Bu nedenle son günlerde Almanya’dan Türkiye’yle yakın iş birliği içinde olmak gerektiğine dair sesler yükseliyor. Türkiye’nin, Kaddafi Libya’sının yaptığı gibi bekçilik görevini kabul etmemesi durumunda AB’yle ilişkileri sancılı sürece girmesi kuvvetle muhtemeldir. Zira, AB bir süre daha Türkiye’nin sığınmacılara yol vermesine sessiz kalmayacak.

Koşullar bu şekilde devam ettiğinde AB’nin etrafındaki telden duvarların dibinde savaşlardan ve yoksulluktan kaçan milyonlarca insan birikecek. O zaman, tıpkı bugün olduğu gibi neyden yapılırsa yapılsın, duvarların dayanması mümkün değildir.

Nasıl ki, gelinen aşamada sığınmacıların AB’nin “çekirdek ülkeleri”ne ulaşması engellenemiyorsa; kilometrelerce uzunlukta, metrelerce yükseklikteki duvarlar da bir işe yaramayacak. İnsan aklı her türlü engeli aşmanın bir yolunu bulacaktır.

Burada önemli olan Berlin Duvarı’nı “utanç duvarı” ilan edenlerin AB’nin etrafını çeviren duvarlara sessiz kalması, hatta normal görmesidir.

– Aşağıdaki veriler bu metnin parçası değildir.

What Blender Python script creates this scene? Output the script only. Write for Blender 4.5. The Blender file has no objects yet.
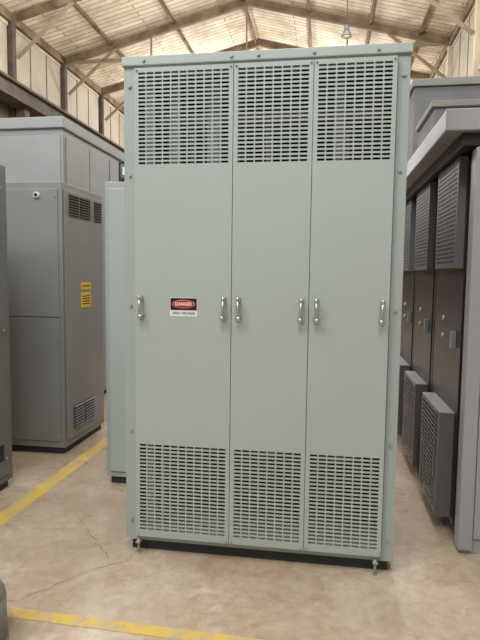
import bpy, bmesh, math, random
from mathutils import Matrix, Vector
random.seed(4)
S=bpy.context.scene
S.view_settings.view_transform='Standard'
S.view_settings.look='None'
COL=S.collection

# ------------------------------------------------------------ materials
def lin(c): 
    return tuple(((v/255)/12.92 if v/255<=0.04045 else ((v/255+0.055)/1.055)**2.4) for v in c)+(1,)
def mat(name,rgb,rough=.5,metal=0,noise=.06,scale=6,bump=0,spec=.5,rgb2=None,bscale=200):
    m=bpy.data.materials.new(name); m.use_nodes=True; nt=m.node_tree; N=nt.nodes; L=nt.links
    b=N['Principled BSDF']; b.inputs['Roughness'].default_value=rough; b.inputs['Metallic'].default_value=metal
    b.inputs['Specular IOR Level'].default_value=spec
    tc=N.new('ShaderNodeTexCoord'); n=N.new('ShaderNodeTexNoise'); n.inputs['Scale'].default_value=scale; n.inputs['Detail'].default_value=5
    L.new(tc.outputs['Object'],n.inputs['Vector'])
    r=N.new('ShaderNodeValToRGB'); c=lin(rgb)
    c2=lin(rgb2) if rgb2 else tuple(max(0,v*(1-noise*2)) for v in c[:3])+(1,)
    c1=tuple(min(1,v*(1+noise)) for v in c[:3])+(1,)
    r.color_ramp.elements[0].color=c2; r.color_ramp.elements[1].color=c1
    r.color_ramp.elements[0].position=.3; r.color_ramp.elements[1].position=.7
    L.new(n.outputs['Fac'],r.inputs['Fac']); L.new(r.outputs['Color'],b.inputs['Base Color'])
    if bump:
        n2=N.new('ShaderNodeTexNoise'); n2.inputs['Scale'].default_value=bscale; L.new(tc.outputs['Object'],n2.inputs['Vector'])
        bp=N.new('ShaderNodeBump'); bp.inputs['Strength'].default_value=bump; bp.inputs['Distance'].default_value=.002
        L.new(n2.outputs['Fac'],bp.inputs['Height']); L.new(bp.outputs['Normal'],b.inputs['Normal'])
    return m
GREEN=mat('painted_steel_green_grey',(168,178,173),.40,0,.02,1.5,.05)
GREEN2=mat('painted_steel_green_grey_frame',(159,169,164),.45,0,.02,1.5)
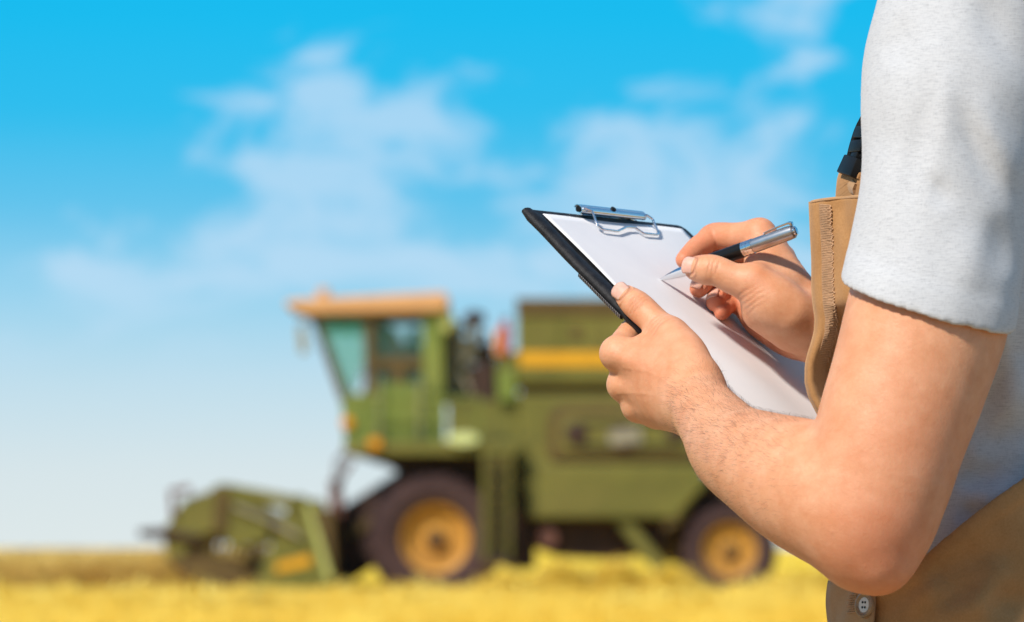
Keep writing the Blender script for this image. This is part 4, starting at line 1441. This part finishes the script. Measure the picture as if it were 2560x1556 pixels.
# fine hair on the left forearm
sel = np.arange(len(v1))
pv, pn = BV[:len(v1)], BNRM[:len(v1)]
ax_f = nrm(W(1752, 1018, 1.908) - W(2085, 1245, 1.735))
s_ = (pv - W(2085, 1245, 1.735)) @ ax_f
prob = np.clip((s_ + .02) / .08, 0, 1) * np.clip((.232 - s_) / .03, 0, 1)
upface = np.clip(pn[:, 2] * .55 + .75, .15, 1)
prob = prob * upface * (L_up(pv.astype(f32)) > .010)
prob /= prob.sum()
pick = RNG.choice(sel, 4000, p=prob)
hvv, hff = [], []
for i in pick:
    p, nn = pv[i], pn[i]
    t = ax_f * 1.0 + np.array([0, 0, -.35]) + RNG.normal(0, .28, 3)
    t = nrm(t - nn * (nn @ t))
    L_ = RNG.uniform(.004, .010)
    sd = np.cross(t, nn) * RNG.uniform(.000028, .00005)
    c1_, c2_, c3_ = p - nn * .0004, p + t * L_ * .5 + nn * L_ * .22, p + t * L_ + nn * L_ * .25
    o_ = len(hvv)
    hvv += [c1_ - sd, c1_ + sd, c2_ - sd * .8, c2_ + sd * .8, c3_]
    up_ = nn * .00004
    hvv += [c1_ + up_, c2_ + up_]
    hff += [(o_, o_ + 2, o_ + 6, o_ + 5), (o_ + 5, o_ + 6, o_ + 3, o_ + 1), (o_ + 2, o_ + 4, o_ + 6), (o_ + 6, o_ + 4, o_ + 3), (o_ + 1, o_ + 3, o_ + 2, o_)]
ah = raw_mesh('arm_hair', hvv, hff, 'arm_hair', body, True, PORG)
ah['kind'] = 'stuff'
# ------------------------------------------------------------------ t-shirt
SL = [(W(2452, -80, 1.78), .067), (W(2425, 60, 1.768), .0630), (W(2390, 250, 1.757), .0628), (W(2373, 400, 1.75), .0588), (W(2354, 540, 1.744), .0572),
      (W(2338, 660, 1.740), .0588), (W(2318, 765, 1.736), .0602), (W(2296, 860, 1.733), .0612)]
SL_t = tube(SL, 4, .001)
SL_in = tube([(p, r - .0036) for p, r in SL[3:]], 4, .001)
hemT = nrm(W(2534, 831, 1.735) - W(2093, 700, 1.735))
hemD = nrm((.16, 1, .145))
hemN = np.cross(hemT, hemD)
hemN = hemN if hemN[2] < 0 else -hemN         # points down, out of the sleeve
hemC = W(2313, 767, 1.735)
hemN32, hemC32 = hemN.astype(f32), hemC.astype(f32)


def segs_disp(P, folds):
    """grooves and ridges of cloth: each fold is one smooth line, fading at its two ends"""
    out = np.zeros(len(P), f32)
    lo, hi = [float(x) for x in P.min(0)], [float(x) for x in P.max(0)]
    for ps_, dep, wid, c, r in folds:
        if box_far(c, r - FAR, lo, hi):
            continue
        n = len(ps_) - 1
        best = np.full(len(P), 9.0, f32)
        arc = np.zeros(len(P), f32)
        for i in range(n):
            ba = ps_[i + 1] - ps_[i]
            q = P - ps_[i]
            t = np.clip((q @ ba) / f32(ba @ ba), 0, 1)
            q = q - t[:, None] * ba
            d2 = q[:, 0] ** 2 + q[:, 2] ** 2 + f32(.08) * q[:, 1] ** 2
            m = d2 < best
            best[m] = d2[m]
            arc[m] = (i + t[m]) / n
        tap = np.clip(np.sin(np.pi * arc), 0, 1) ** 1.4
        w_ = f32(wid) * (.75 + .5 * arc)
        out += f32(dep) * np.exp(-best / (w_ * w_)) * tap
    return out


def fold(pts, Y, dep, wid):
    ps_ = np.array([W(x, y, Y) for x, y in pts])
    ps_ = spline(ps_, 4).astype(f32)
    c = [float(x) for x in ps_.mean(0)]
    r = float(np.linalg.norm(ps_ - ps_.mean(0), axis=1).max()) + wid * .004
    return [(ps_, dep * .0015, wid * .00095, c, r)]


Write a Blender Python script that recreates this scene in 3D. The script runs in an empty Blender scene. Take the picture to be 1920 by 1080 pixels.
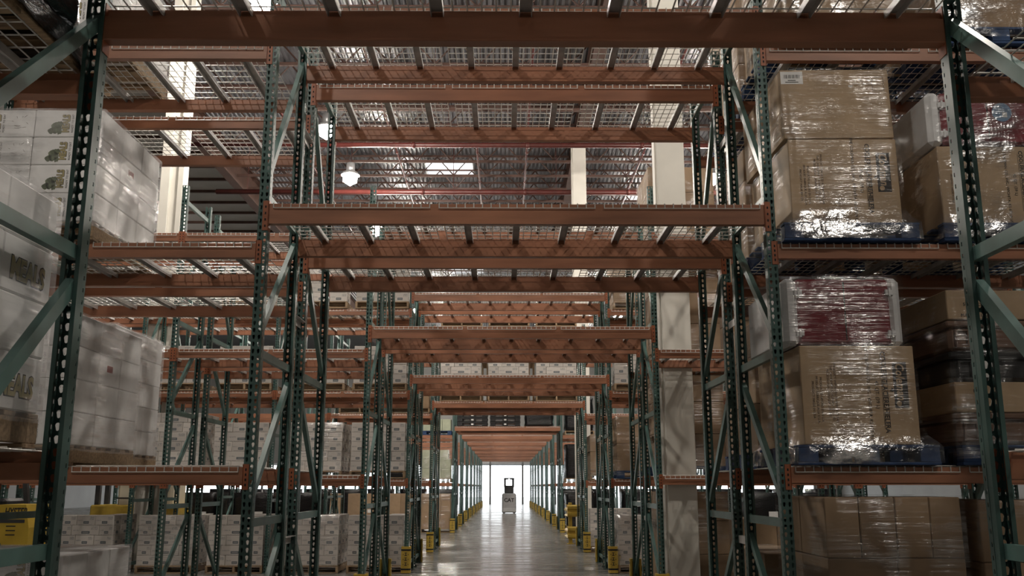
import bpy, bmesh, math, random
from mathutils import Vector, Matrix
R = math.radians
random.seed(7)
S = bpy.context.scene
COL = S.collection

# ------------------------------------------------------------------ camera, world, exposure
cam_d = bpy.data.cameras.new('camera'); cam = bpy.data.objects.new('camera', cam_d); COL.objects.link(cam)
cam.location = (-0.087, 0, 1.526)
cam.rotation_euler = (R(90 + 11.93), R(0.0), R(-0.424))
cam_d.sensor_width = 36; cam_d.lens = 1764 / 1920 * 36; cam_d.clip_start = 0.05; cam_d.clip_end = 500
S.camera = cam
w = bpy.data.worlds.new('world'); S.world = w; w.use_nodes = True
w.node_tree.nodes['Background'].inputs[0].default_value = (0.93, 0.97, 1, 1)
w.node_tree.nodes['Background'].inputs[1].default_value = 4.0
S.view_settings.view_transform = 'Standard'; S.view_settings.look = 'None'
S.view_settings.exposure = 0.0; S.view_settings.gamma = 1.0; S.view_settings.use_curve_mapping = False
LAMP_E = 530.0
S.cycles.max_bounces = 7; S.cycles.diffuse_bounces = 4; S.cycles.glossy_bounces = 3; S.cycles.transparent_max_bounces = 10

# ------------------------------------------------------------------ materials
M = {}
def nodes(name):
    m = bpy.data.materials.new(name); m.use_nodes = True
    nt = m.node_tree; b = nt.nodes['Principled BSDF']; M[name] = m
    return m, nt, b
def N(nt, t, **kw):
    n = nt.nodes.new(t)
    for k, v in kw.items():
        if k.startswith('i_'):
            k2 = k[2:]; n.inputs[int(k2) if k2.isdigit() else k2].default_value = v
        else: setattr(n, k, v)
    return n
def paint(name, col, rough=0.45, var=0.25, scale=6, metal=0.0, bump=0.0, stretch=(1, 1, 1), spec=0.5, dirt=None, rnd=0.0):
    m, nt, b = nodes(name); L = nt.links
    tc = N(nt, 'ShaderNodeTexCoord'); mp = N(nt, 'ShaderNodeMapping'); mp.inputs['Scale'].default_value = stretch
    L.new(tc.outputs['Object'], mp.inputs[0])
    nz = N(nt, 'ShaderNodeTexNoise', i_Scale=scale, i_Detail=5.0); L.new(mp.outputs[0], nz.inputs['Vector'])
    cr = N(nt, 'ShaderNodeValToRGB')
    d = dirt or tuple(c * (1 - var) for c in col)
    cr.color_ramp.elements[0].color = (*d, 1); cr.color_ramp.elements[0].position = 0.3
    cr.color_ramp.elements[1].color = (*[min(1, c * (1 + var * 0.4)) for c in col], 1); cr.color_ramp.elements[1].position = 0.7
    L.new(nz.outputs[0], cr.inputs[0]); out = cr.outputs[0]
    if rnd:
        oi = N(nt, 'ShaderNodeObjectInfo'); mr = N(nt, 'ShaderNodeMapRange', i_3=1 - rnd, i_4=1 + rnd); L.new(oi.outputs['Random'], mr.inputs[0])
        hs = N(nt, 'ShaderNodeHueSaturation'); L.new(mr.outputs[0], hs.inputs['Value']); L.new(out, hs.inputs['Color']); out = hs.outputs[0]
    L.new(out, b.inputs['Base Color'])
    b.inputs['Roughness'].default_value = rough; b.inputs['Metallic'].default_value = metal
    b.inputs['Specular IOR Level'].default_value = spec
    if bump:
        bp = N(nt, 'ShaderNodeBump', i_Strength=bump, i_Distance=0.01); L.new(nz.outputs[0], bp.inputs['Height']); L.new(bp.outputs[0], b.inputs['Normal'])
    return m
paint('green', (0.060, 0.120, 0.107), 0.35, 0.35, 5, rnd=0.12)
paint('brace_green', (0.10, 0.185, 0.168), 0.35, 0.3, 5, rnd=0.12)
paint('orange', (0.36, 0.158, 0.088), 0.42, 0.3, 4, stretch=(0.4, 1, 3), rnd=0.1)
paint('connector', (0.36, 0.115, 0.05), 0.45, 0.25, 10)
paint('dark_slot', (0.01, 0.01, 0.01), 0.8)
paint('galv', (0.62, 0.60, 0.58), 0.4, 0.25, 8, metal=0.15)
paint('wire', (0.78, 0.76, 0.72), 0.3, 0.1, 20, metal=0.1)
paint('kraft', (0.33, 0.225, 0.135), 0.75, 0.18, 5, bump=0.15, rnd=0.18)
paint('kraft_light', (0.42, 0.30, 0.185), 0.72, 0.15, 5, bump=0.1, rnd=0.1)
paint('tape', (0.40, 0.30, 0.19), 0.3, 0.1)
paint('print_black', (0.025, 0.022, 0.02), 0.7)
paint('print_faint', (0.13, 0.09, 0.06), 0.75)
paint('paper', (0.75, 0.74, 0.72), 0.7, 0.05)
paint('red_label', (0.30, 0.035, 0.02), 0.6)
paint('meal_yellow', (0.44, 0.37, 0.16), 0.6)
paint('meal_green', (0.14, 0.17, 0.09), 0.7, 0.6, 30)
paint('wood', (0.36, 0.25, 0.15), 0.8, 0.4, 9, stretch=(1, 6, 6), bump=0.3, rnd=0.2)
paint('blue_wood', (0.022, 0.06, 0.16), 0.7, 0.45, 9, bump=0.2)
paint('black_plastic', (0.014, 0.014, 0.015), 0.35, 0.2)
paint('black_film', (0.008, 0.008, 0.009), 0.16, 0.2, 14, stretch=(1, 1, 4), bump=0.9)
paint('yellow', (0.55, 0.38, 0.06), 0.45, 0.25, 6)
paint('truck_yellow', (0.55, 0.37, 0.04), 0.4, 0.2, 4)
paint('cream', (0.66, 0.60, 0.46), 0.5, 0.12, 3)
paint('column_white', (0.76, 0.73, 0.66), 0.55, 0.08, 2)
paint('pipe_red', (0.10, 0.024, 0.02), 0.4, 0.25)
paint('joist', (0.12, 0.065, 0.05), 0.6, 0.3, 3)
paint('girder', (0.10, 0.05, 0.035), 0.6, 0.3, 2)
paint('roof_metal', (0.26, 0.26, 0.28), 0.35, 0.5, 1.2, metal=0.35, stretch=(1, 0.3, 1))
paint('insulation', (0.60, 0.59, 0.57), 0.8, 0.12, 0.8)
paint('wall_panel', (0.30, 0.30, 0.29), 0.6, 0.12, 0.5)
paint('cooler_red', (0.17, 0.014, 0.022), 0.35, 0.15)
paint('cooler_white', (0.66, 0.66, 0.66), 0.35, 0.08)
paint('sticker_blue', (0.14, 0.26, 0.42), 0.4)
paint('tote_brown', (0.15, 0.085, 0.055), 0.45, 0.2)
paint('pale_green', (0.42, 0.45, 0.33), 0.7, 0.15, rnd=0.1)
paint('steel_dark', (0.05, 0.05, 0.052), 0.4, 0.3)
paint('fixture', (0.55, 0.55, 0.56), 0.35, 0.1, metal=0.5)
paint('outside_ground', (0.62, 0.62, 0.60), 0.9, 0.1, 1)
paint('meal_white', (0.90, 0.89, 0.88), 0.55, 0.10, 4, bump=0.1, rnd=0.06)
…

Bu hem sermayenin nasıl bir Avrupa istediği hem de tarihsel ikiyüzlülüğünü ortaya koyuyor.

Dahası bugün duvarların yapılmasına siyasi ve ekonomik olarak destek verenler, yıllar önce Avrupa’yı sınırların kalktığı bir kıta olarak ilan etmişlerdi. Ne var ki sınır kontrollerini kaldıran Schengen Anlaşması yaz-boz tahtasına döndü. İsteyen istediği zaman sınırları açıp kapatıyor.

Ve “sığınmacılarla mücadele” adı altında AB sınırları etrafında çekilen yüksek duvarlar zamanla AB’yi bir kafese, içindekileri de tutsağa çevirecekler. Bu nedenle yükselen duvarlar aynı zamanda Avrupa halklarının, emekçilerin  özgürlüğüne de kısıtlamalar getiriyor.

Var olan özgürlükleri kaybetmeden şimdiden duvarlara karşı mücadele kaçınılmaz görünüyor.